## YOUR GOAL
Copy each line that has the string "from" somewhere in it.

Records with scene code
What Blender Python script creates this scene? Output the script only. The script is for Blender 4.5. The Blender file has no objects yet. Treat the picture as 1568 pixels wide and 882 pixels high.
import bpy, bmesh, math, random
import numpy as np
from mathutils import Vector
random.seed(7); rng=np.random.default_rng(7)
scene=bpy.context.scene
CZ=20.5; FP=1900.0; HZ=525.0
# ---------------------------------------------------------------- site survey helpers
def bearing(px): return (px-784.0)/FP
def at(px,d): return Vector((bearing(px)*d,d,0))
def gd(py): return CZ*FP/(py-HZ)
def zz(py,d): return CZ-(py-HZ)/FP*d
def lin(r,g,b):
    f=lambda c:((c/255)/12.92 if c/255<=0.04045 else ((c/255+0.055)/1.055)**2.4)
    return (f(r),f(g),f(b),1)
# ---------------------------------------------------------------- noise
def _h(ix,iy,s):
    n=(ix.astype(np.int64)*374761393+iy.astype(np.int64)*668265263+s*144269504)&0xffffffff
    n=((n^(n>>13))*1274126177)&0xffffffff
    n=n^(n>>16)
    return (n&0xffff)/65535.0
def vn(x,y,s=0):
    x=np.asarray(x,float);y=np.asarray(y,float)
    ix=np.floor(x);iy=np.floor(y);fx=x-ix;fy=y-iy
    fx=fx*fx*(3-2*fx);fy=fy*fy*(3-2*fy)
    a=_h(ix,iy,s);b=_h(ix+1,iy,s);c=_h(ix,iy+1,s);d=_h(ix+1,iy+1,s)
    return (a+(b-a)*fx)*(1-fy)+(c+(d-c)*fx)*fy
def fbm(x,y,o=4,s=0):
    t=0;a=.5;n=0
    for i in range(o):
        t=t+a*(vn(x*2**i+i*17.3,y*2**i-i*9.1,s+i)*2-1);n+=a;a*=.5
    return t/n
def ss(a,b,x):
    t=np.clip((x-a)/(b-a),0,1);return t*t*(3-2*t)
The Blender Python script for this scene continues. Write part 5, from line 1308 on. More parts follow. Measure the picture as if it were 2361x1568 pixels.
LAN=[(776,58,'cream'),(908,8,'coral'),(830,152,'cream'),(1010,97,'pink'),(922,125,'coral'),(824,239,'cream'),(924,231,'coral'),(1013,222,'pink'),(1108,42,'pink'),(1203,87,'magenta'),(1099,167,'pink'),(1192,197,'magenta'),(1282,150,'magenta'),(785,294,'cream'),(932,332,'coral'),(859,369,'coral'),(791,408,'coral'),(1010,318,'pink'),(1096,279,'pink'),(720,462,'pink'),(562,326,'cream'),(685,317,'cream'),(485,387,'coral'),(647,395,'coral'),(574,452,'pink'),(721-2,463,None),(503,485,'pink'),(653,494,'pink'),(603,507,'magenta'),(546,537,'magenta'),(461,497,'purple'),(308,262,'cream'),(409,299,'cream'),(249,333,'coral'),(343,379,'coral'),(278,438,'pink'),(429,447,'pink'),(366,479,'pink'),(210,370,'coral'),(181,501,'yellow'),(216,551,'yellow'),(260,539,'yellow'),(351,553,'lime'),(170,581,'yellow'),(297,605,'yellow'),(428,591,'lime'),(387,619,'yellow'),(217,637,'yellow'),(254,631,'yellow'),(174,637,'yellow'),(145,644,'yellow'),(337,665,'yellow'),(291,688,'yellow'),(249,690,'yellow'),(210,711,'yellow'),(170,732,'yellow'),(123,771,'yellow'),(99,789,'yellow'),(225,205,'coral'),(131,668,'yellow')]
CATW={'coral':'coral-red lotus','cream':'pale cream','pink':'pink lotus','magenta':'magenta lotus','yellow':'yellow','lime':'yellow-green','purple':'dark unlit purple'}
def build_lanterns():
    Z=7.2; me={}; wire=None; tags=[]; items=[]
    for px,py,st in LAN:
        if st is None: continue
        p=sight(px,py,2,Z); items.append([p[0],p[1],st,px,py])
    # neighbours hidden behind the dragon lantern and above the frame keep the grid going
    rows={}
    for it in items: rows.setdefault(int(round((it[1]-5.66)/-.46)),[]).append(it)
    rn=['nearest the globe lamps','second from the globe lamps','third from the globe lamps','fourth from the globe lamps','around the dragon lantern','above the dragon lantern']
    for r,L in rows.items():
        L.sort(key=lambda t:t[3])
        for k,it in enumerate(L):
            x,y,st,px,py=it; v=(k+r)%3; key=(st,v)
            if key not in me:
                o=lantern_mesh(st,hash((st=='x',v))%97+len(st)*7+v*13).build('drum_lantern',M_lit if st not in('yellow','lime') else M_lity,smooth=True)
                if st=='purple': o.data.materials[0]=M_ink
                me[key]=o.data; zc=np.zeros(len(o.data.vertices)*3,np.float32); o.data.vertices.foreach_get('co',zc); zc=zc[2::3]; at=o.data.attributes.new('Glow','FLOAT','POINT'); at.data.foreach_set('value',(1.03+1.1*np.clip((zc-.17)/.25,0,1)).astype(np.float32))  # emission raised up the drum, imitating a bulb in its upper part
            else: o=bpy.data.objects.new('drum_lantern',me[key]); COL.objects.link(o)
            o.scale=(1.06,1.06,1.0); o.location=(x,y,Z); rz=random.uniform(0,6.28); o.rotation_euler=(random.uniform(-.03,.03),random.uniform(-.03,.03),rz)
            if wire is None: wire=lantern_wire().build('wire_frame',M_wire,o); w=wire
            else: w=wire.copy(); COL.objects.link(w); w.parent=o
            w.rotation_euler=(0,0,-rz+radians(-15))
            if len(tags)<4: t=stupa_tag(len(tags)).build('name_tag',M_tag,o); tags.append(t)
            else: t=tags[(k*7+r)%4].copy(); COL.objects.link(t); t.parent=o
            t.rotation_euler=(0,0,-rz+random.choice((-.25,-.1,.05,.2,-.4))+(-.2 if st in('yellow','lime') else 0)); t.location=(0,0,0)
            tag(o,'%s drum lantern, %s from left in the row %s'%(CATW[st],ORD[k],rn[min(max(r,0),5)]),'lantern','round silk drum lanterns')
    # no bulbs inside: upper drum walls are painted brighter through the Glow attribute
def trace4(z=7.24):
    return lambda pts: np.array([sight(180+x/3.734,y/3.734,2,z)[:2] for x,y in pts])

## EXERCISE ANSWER
from mathutils import Vector
The Blender Python script for this scene continues. Write part 5, from line 1308 on. More parts follow. Measure the picture as if it were 2361x1568 pixels.
    rn=['nearest the globe lamps','second from the globe lamps','third from the globe lamps','fourth from the globe lamps','around the dragon lantern','above the dragon lantern']
            tag(o,'%s drum lantern, %s from left in the row %s'%(CATW[st],ORD[k],rn[min(max(r,0),5)]),'lantern','round silk drum lanterns')